What exactly is the fixed field of the map $t\mapsto t+1$ in $k(t)$?
Suppose first that $k$ is algebraically closed and of characteristic zero.
Let $P$, $Q$ be coprime. The equality $P(t)/Q(t)=P(t+1)/Q(t+1)$ implies that $P(t)$ and $P(t+1)$ have the same zeroes in $k$, and the same for $Q(t)$ and $Q(t+1)$. This is easily seen to be impossible, unless they are constant.
If now $k$ is not necessarily algebraically closed and $\overline k$ is its algebraic closure, the invariants in $k(t)$ are contained in the invariants of $\overline k(t)$. Therefore again in this case we only have constants.
Now, if $k$ is of positive characteristic $p$, things are more subtle. Let $\sigma:k[t]\to k[t]$ be the unique autmorphism such that $\sigma(t)=t+1$, and let $\sigma:k(t)\to k(t)$ be its natural extension. The difference now is that $\sigma $ has order $p$.

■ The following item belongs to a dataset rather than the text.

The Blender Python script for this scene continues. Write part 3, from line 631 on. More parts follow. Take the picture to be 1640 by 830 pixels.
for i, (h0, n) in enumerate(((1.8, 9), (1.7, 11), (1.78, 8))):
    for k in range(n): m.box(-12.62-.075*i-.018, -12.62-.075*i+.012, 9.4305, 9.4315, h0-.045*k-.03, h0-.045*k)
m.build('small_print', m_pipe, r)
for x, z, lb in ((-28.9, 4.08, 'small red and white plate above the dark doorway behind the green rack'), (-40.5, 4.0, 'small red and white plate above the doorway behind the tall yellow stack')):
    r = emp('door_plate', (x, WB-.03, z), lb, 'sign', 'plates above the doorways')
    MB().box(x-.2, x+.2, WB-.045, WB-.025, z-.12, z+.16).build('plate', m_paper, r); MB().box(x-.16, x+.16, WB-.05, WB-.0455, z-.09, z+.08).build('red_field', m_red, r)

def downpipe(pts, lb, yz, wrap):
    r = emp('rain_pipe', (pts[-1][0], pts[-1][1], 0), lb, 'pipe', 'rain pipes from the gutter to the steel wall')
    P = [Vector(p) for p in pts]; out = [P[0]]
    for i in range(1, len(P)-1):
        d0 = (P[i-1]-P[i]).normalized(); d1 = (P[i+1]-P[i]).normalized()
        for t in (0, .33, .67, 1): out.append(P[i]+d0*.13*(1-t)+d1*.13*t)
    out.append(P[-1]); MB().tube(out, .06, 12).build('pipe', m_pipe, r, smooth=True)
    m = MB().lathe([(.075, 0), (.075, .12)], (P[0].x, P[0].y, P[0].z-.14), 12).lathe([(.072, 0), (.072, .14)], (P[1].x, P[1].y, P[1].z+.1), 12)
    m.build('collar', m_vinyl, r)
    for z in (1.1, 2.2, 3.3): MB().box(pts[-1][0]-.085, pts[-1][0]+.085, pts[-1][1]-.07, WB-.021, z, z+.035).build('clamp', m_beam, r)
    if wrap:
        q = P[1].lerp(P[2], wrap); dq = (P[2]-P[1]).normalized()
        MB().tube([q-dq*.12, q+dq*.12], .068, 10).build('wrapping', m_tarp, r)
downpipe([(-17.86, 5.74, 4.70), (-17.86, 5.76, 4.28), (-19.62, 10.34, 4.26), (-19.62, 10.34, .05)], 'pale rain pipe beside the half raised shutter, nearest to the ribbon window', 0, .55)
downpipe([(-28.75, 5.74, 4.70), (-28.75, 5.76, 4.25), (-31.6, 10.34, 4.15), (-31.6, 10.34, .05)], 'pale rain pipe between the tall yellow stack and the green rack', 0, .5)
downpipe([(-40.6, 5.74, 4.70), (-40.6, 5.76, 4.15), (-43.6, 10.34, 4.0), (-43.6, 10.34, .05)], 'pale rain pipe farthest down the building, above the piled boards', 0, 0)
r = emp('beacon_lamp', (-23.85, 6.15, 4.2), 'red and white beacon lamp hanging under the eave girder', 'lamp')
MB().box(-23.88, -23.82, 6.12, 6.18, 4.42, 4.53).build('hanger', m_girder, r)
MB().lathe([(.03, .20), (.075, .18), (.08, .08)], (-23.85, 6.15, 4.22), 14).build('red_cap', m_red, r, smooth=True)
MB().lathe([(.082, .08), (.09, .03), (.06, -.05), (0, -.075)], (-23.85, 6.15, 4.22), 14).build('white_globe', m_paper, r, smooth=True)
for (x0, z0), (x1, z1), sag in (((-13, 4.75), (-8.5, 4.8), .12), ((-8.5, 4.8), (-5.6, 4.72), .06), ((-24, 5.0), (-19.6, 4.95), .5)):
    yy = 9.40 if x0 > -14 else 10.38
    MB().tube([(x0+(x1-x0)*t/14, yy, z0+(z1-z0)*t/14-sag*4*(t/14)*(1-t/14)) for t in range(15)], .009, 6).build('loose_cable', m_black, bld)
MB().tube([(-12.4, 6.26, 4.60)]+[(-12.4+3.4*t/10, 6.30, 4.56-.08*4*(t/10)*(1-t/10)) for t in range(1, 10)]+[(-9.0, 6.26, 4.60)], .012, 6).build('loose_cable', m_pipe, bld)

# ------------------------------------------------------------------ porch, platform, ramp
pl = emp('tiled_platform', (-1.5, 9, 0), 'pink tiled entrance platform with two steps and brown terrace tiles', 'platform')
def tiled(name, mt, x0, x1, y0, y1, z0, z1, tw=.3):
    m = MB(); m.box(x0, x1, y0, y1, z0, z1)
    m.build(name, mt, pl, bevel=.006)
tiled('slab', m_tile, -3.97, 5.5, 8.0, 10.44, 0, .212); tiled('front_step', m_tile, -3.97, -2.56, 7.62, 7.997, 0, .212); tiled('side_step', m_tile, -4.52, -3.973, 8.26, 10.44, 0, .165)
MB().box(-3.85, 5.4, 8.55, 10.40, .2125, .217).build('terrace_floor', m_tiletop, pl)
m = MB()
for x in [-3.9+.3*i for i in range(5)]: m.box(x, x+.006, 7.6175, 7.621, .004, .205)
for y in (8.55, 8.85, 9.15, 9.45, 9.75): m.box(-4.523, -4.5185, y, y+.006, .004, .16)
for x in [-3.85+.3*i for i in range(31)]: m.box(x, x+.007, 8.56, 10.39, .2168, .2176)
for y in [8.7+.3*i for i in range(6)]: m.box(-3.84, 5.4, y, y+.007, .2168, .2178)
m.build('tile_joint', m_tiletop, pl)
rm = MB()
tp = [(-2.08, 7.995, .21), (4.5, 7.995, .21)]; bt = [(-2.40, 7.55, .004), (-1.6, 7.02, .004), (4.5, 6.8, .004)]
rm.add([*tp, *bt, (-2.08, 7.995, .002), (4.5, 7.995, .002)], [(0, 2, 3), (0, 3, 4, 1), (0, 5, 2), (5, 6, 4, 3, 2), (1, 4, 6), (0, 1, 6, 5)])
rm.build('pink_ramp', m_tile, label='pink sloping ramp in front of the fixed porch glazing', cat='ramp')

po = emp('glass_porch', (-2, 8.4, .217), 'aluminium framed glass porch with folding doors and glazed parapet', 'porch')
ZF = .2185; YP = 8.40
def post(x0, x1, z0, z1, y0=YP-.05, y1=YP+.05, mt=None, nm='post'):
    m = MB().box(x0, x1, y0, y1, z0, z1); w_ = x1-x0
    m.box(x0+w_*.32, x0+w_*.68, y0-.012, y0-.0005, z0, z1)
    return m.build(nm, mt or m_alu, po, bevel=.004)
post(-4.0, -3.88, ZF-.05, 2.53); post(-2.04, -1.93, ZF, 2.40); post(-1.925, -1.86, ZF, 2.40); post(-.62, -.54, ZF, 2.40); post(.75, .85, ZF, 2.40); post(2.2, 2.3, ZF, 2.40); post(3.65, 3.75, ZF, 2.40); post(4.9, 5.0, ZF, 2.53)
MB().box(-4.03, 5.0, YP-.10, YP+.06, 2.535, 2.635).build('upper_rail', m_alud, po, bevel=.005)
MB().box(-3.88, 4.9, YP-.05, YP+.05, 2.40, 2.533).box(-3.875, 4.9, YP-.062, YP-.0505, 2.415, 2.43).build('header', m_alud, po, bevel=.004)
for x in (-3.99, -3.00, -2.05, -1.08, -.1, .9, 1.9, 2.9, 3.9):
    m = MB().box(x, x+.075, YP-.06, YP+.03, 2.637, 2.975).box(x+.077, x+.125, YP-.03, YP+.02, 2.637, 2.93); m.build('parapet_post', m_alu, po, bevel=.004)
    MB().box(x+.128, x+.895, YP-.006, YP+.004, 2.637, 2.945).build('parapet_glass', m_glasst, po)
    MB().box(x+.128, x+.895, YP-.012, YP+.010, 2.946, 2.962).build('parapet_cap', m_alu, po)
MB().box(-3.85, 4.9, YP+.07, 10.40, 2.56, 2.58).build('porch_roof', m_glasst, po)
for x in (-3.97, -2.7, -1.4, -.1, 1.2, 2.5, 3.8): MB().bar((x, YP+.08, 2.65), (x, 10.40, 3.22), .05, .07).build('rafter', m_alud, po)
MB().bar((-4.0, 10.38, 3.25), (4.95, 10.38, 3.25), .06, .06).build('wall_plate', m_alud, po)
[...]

If $f/g\in k(t)$, then $$ \frac fg = \frac{f\sigma(g)\sigma^2(g)\cdots\sigma^{p-1}(g)}{g\sigma(g)\sigma^2(g)\cdots\sigma^{p-1}(g)} $$ and the denominator in the right is $\sigma$-invariant. We thus see that every element in $k(t)$ can be written with an invariant denominator, so it is itself invariant iff its numerator is invariant. This means that $k(t)^\sigma$ is the quotient field of the ring of $\sigma$-invariant polynomials $k[t]^\sigma$.
Can you describe the elements of $k[t]^\sigma$?
Later: Suppose $f$ is in $k[t]^\sigma$ and, at first, that $k$ is algebraically closed. If $\alpha$ is a root of $f$, then $\alpha+1$, $\dots$, $\alpha+p-1$ are also roots of $f$ because of invariant, and therefore the product $\phi_a=\prod_{i=0}^{p-1}(t-a-i)=t^p-t-a^p+a$ divides $f$. The quotient $f/\phi_a$ is also in $k[t]^\sigma$. By induction, we conclude that $f$ is a product of polynomials of the form $\phi_a$ for various $a$s in $k$.
In characteristic $p$ case we can also proceed as follows. We get from Professor Suárez-Alvarez' answer that $u=t^p-t$ is contained in the fixed field $L=k(t)^\sigma$, so $k(u)\subseteq L$. Galois theory tells us that $[k(t):L]=\mathop{ord}(\sigma)=p$. OTOH clearly $[k(t):k(u)]=[k(t,u):k(u)]\le p$, because the minimal polynomial $m(x)$ of $t$ over $k(u)$ must be a factor of $x^p-x-u$. Therefore we can conclude that $L=k(u)$, and also that $m(x)=x^p-x-u$.
We can also tell right away that the fixed field of a finite group of automorphisms of $k(t)$ will be of the form $k(v)$ for some rational function $v$. This follows from Lüroth's theorem.